Why students still need knowledge when anything can be Googled

In my enthusiasm to explain why teachers should be spending more time with their students working at the top of Bloom’s Taxonomy, I have often pointed out the fact that knowledge has falling value. I stand by that statement. Google is a pretty good knowledge prosthesis. A head full of knowledge is unlikely to get you a job any more. The skills that make a person valuable now are the so called “soft skills” – problem-solving skills, entrepreneurship, computational thinking skills, presentation skills, communication skills, an eye for design and leadership skills. Those skills are hard to automate and you can’t easily google them. In 2017 a head full of facts is only valuable at trivia nights. Oh! – and in exams.

But in my effort to point out that the value of knowledge is falling, I have sometimes been misunderstood to be saying that the importance of knowledge is falling. On the contrary. In many ways the importance of knowledge is rising!

Every year the Oxford Dictionary announces their word of the year; a word that has entered the public vocabulary in a profound way. In 2013, for example, the word of the year was “Selfie”. Can you guess what the word of the year was in 2016?

“Post-truth”.

“You can’t believe everything you read in the papers” is a saying that long predates the internet. But the saying is doubly true now. You definitely can’t believe everything you read on the internet. As the value of knowledge has fallen over the past two decades, it has taken trustworthiness down with it. That’s the downside of the internet giving everyone a voice. There are now lots of unedited voices being exercised.

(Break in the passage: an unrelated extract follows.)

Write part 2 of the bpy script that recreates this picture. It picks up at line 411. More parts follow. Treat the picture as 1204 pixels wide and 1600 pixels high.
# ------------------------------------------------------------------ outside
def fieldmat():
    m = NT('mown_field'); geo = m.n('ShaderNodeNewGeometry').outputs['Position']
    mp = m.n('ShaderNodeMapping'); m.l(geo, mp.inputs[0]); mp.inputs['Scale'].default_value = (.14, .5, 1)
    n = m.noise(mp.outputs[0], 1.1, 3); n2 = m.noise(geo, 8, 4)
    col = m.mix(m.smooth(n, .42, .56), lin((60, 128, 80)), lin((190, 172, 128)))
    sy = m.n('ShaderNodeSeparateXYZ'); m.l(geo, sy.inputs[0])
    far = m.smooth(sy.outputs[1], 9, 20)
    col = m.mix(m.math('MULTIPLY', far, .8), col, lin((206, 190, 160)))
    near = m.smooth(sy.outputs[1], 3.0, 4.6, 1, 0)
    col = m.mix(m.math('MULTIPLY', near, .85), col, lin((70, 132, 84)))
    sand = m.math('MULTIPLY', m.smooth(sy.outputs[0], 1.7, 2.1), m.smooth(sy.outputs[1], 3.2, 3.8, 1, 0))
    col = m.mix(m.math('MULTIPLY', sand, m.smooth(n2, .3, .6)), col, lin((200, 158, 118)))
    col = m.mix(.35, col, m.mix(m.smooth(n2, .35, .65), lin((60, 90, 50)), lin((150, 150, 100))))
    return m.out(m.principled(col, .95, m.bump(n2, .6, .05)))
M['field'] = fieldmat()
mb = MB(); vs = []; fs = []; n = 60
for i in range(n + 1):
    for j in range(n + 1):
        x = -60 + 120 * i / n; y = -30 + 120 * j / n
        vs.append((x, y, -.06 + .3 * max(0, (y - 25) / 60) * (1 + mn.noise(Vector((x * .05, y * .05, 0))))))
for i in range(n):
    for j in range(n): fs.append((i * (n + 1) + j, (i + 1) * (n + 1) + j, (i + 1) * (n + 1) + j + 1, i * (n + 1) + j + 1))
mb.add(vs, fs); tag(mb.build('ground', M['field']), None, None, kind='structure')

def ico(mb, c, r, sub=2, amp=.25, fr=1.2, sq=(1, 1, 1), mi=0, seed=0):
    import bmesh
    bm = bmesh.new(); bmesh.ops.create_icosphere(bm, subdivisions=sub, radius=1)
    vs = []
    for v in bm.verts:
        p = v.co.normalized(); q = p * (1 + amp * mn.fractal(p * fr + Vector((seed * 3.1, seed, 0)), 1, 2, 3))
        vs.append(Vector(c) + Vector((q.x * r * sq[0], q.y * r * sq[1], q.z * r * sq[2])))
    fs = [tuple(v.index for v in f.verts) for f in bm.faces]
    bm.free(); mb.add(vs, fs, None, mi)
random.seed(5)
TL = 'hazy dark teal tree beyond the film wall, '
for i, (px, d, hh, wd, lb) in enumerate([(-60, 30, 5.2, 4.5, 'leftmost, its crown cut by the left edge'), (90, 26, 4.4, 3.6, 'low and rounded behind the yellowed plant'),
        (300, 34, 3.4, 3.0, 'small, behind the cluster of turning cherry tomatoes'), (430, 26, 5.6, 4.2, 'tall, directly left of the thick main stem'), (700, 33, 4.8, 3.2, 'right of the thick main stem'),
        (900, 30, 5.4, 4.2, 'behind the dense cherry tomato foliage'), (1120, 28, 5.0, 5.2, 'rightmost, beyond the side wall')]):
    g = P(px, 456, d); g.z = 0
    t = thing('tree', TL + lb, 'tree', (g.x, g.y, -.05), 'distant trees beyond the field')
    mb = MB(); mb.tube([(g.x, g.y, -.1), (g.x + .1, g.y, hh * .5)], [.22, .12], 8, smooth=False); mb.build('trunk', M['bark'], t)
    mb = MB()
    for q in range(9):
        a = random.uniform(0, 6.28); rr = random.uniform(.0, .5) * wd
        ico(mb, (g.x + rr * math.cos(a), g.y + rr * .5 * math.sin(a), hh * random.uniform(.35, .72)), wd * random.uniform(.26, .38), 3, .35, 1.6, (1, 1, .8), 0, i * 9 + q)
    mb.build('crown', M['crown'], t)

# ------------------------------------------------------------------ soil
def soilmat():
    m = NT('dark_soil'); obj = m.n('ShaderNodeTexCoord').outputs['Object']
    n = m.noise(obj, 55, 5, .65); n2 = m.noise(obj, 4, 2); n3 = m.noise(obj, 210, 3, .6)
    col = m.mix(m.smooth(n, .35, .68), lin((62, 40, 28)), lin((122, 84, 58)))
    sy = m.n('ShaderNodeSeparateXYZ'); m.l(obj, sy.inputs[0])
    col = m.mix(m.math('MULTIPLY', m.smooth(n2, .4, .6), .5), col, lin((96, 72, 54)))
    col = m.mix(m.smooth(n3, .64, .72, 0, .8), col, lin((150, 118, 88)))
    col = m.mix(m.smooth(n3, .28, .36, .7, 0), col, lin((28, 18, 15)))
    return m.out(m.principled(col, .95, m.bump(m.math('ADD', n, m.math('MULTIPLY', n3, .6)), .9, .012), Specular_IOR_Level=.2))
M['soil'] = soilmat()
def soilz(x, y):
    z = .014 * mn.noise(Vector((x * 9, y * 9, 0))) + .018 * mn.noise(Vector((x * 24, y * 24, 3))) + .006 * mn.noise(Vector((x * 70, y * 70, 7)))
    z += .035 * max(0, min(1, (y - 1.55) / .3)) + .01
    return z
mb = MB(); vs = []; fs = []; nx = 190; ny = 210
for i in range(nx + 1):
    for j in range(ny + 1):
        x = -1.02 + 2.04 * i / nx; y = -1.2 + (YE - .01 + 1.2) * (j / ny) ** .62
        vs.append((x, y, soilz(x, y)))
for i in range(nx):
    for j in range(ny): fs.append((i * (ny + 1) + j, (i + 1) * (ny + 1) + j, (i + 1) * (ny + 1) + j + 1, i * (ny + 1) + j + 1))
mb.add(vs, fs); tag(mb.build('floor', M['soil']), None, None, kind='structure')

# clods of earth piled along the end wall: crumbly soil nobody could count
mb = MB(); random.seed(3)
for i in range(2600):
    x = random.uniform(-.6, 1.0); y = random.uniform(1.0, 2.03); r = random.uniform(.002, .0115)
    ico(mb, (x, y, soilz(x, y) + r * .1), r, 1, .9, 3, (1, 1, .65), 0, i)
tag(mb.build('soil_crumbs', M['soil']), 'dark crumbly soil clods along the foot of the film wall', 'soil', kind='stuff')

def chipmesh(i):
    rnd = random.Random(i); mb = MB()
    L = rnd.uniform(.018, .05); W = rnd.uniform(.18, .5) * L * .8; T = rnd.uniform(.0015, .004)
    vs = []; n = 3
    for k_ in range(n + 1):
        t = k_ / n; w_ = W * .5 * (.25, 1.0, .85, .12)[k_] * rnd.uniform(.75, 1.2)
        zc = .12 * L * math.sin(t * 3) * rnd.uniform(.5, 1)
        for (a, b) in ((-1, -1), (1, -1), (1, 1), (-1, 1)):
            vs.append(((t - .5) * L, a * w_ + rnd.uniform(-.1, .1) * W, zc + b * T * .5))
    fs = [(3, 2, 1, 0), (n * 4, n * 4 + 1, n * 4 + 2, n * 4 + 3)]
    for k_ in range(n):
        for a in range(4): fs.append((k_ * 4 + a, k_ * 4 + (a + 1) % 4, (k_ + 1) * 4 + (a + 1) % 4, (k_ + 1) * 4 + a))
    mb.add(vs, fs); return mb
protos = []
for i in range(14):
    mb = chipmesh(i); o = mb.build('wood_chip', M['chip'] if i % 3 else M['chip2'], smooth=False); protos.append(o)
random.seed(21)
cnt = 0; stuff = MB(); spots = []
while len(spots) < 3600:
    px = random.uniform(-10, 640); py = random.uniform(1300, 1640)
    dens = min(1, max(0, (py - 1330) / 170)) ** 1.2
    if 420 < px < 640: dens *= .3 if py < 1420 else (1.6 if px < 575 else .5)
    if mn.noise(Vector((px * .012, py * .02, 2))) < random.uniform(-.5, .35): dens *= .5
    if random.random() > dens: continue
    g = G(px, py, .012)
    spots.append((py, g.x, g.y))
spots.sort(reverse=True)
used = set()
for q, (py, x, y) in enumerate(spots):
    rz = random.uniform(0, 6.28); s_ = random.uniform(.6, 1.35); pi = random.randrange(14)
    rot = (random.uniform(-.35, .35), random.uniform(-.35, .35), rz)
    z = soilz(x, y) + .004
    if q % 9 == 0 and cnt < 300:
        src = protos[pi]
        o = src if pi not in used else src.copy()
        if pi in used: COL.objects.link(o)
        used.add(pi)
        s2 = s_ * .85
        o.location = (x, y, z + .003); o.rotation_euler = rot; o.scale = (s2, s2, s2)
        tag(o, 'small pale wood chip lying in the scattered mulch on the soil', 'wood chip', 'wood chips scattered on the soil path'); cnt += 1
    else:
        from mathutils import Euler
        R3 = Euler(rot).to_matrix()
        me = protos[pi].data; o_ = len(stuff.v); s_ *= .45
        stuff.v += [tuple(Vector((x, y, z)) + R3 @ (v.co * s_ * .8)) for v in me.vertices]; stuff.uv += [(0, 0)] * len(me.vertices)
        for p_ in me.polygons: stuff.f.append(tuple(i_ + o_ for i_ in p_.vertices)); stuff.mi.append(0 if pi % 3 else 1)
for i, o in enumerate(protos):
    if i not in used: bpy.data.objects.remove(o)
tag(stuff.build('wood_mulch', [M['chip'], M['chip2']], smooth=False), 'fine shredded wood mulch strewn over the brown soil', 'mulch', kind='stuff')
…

A student without knowledge in a subject, has no filter through which to sift new information. In a post-truth world, knowledge is more important than ever – it’s just not what employers will be basing their hiring decisions on.

3 thoughts on “Why students still need knowledge when anything can be Googled

  1. It’s a tricky balance between having enough knowledge to be able to filter, and having enough understanding of how Google works to know how to interpret the results that appear for your inquiry.

  2. An excellent post, Andrew. ‘Verifying facts’ is definitely a skill more fundamental than ‘finding information’.